__PROVIDED INFORMATION__.
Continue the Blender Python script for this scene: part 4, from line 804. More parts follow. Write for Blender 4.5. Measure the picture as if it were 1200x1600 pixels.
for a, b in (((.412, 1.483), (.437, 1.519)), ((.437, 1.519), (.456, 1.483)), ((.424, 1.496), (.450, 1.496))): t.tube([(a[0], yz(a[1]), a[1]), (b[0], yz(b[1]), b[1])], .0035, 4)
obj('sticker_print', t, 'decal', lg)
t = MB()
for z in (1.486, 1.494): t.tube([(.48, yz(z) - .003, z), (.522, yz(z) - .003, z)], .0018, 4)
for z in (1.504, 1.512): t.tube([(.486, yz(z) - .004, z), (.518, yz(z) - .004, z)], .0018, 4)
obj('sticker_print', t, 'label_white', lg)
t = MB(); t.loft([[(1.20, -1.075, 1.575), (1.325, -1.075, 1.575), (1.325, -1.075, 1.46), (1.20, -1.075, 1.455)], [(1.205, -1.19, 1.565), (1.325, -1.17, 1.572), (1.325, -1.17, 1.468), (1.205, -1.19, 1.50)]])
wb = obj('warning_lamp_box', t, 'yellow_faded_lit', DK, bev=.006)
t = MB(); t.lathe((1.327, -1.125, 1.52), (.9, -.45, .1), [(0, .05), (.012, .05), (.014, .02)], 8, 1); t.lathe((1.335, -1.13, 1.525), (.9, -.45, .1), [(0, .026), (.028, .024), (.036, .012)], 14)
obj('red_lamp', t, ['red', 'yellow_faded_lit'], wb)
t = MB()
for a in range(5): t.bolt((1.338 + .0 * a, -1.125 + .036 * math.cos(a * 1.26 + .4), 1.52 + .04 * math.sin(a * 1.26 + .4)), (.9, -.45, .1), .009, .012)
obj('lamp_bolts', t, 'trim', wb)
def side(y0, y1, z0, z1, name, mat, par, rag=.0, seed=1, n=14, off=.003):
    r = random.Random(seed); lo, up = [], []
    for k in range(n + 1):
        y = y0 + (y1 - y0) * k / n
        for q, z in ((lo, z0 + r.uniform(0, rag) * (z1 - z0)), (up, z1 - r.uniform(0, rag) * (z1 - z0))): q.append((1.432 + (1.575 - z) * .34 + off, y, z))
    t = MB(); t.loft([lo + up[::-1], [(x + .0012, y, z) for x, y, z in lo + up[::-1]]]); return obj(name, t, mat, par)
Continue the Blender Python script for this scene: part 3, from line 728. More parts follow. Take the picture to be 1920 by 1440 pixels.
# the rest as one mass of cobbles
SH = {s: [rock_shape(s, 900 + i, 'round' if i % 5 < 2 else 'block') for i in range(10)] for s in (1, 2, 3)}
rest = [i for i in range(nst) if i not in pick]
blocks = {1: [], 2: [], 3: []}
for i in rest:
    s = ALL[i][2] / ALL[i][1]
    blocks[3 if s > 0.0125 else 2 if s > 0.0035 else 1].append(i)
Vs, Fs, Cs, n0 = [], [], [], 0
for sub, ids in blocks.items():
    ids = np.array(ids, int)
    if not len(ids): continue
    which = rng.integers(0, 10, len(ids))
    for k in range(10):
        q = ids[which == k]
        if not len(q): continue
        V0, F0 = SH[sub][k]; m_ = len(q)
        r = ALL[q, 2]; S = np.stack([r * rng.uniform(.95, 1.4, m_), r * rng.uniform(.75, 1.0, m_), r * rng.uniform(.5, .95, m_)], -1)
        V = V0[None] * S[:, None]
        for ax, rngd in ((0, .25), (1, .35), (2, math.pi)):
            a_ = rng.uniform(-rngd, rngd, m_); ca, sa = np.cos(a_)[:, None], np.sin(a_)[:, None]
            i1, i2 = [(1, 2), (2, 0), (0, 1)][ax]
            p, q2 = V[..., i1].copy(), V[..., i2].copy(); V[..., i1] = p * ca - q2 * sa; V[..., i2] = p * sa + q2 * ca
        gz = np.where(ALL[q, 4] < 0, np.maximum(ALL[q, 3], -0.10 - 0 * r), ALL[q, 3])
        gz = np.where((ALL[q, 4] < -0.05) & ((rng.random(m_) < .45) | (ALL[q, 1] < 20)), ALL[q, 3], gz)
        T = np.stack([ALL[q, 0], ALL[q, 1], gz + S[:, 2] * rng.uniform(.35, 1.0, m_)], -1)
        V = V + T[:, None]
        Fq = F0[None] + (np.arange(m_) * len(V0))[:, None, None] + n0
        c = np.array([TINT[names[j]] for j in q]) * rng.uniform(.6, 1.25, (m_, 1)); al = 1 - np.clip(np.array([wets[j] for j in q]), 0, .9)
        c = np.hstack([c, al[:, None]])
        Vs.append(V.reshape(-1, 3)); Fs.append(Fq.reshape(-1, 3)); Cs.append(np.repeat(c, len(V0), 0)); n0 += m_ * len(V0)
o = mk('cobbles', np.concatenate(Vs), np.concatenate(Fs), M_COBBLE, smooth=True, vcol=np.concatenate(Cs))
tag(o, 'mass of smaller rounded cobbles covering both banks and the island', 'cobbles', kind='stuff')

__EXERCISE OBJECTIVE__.
Please restate only the opening stretch of the records above: every line from the first through the one containing "t = MB(); t.loft([lo", exactly as written.

__WRITTEN RESPONSE__.
Continue the Blender Python script for this scene: part 4, from line 804. More parts follow. Write for Blender 4.5. Measure the picture as if it were 1200x1600 pixels.
for a, b in (((.412, 1.483), (.437, 1.519)), ((.437, 1.519), (.456, 1.483)), ((.424, 1.496), (.450, 1.496))): t.tube([(a[0], yz(a[1]), a[1]), (b[0], yz(b[1]), b[1])], .0035, 4)
obj('sticker_print', t, 'decal', lg)
t = MB()
for z in (1.486, 1.494): t.tube([(.48, yz(z) - .003, z), (.522, yz(z) - .003, z)], .0018, 4)
for z in (1.504, 1.512): t.tube([(.486, yz(z) - .004, z), (.518, yz(z) - .004, z)], .0018, 4)
obj('sticker_print', t, 'label_white', lg)
t = MB(); t.loft([[(1.20, -1.075, 1.575), (1.325, -1.075, 1.575), (1.325, -1.075, 1.46), (1.20, -1.075, 1.455)], [(1.205, -1.19, 1.565), (1.325, -1.17, 1.572), (1.325, -1.17, 1.468), (1.205, -1.19, 1.50)]])
wb = obj('warning_lamp_box', t, 'yellow_faded_lit', DK, bev=.006)
t = MB(); t.lathe((1.327, -1.125, 1.52), (.9, -.45, .1), [(0, .05), (.012, .05), (.014, .02)], 8, 1); t.lathe((1.335, -1.13, 1.525), (.9, -.45, .1), [(0, .026), (.028, .024), (.036, .012)], 14)
obj('red_lamp', t, ['red', 'yellow_faded_lit'], wb)
t = MB()
for a in range(5): t.bolt((1.338 + .0 * a, -1.125 + .036 * math.cos(a * 1.26 + .4), 1.52 + .04 * math.sin(a * 1.26 + .4)), (.9, -.45, .1), .009, .012)
obj('lamp_bolts', t, 'trim', wb)
def side(y0, y1, z0, z1, name, mat, par, rag=.0, seed=1, n=14, off=.003):
    r = random.Random(seed); lo, up = [], []
    for k in range(n + 1):
        y = y0 + (y1 - y0) * k / n
        for q, z in ((lo, z0 + r.uniform(0, rag) * (z1 - z0)), (up, z1 - r.uniform(0, rag) * (z1 - z0))): q.append((1.432 + (1.575 - z) * .34 + off, y, z))
    t = MB(); t.loft([lo + up[::-1], [(x + .0012, y, z) for x, y, z in lo + up[::-1]]]); return obj(name, t, mat, par)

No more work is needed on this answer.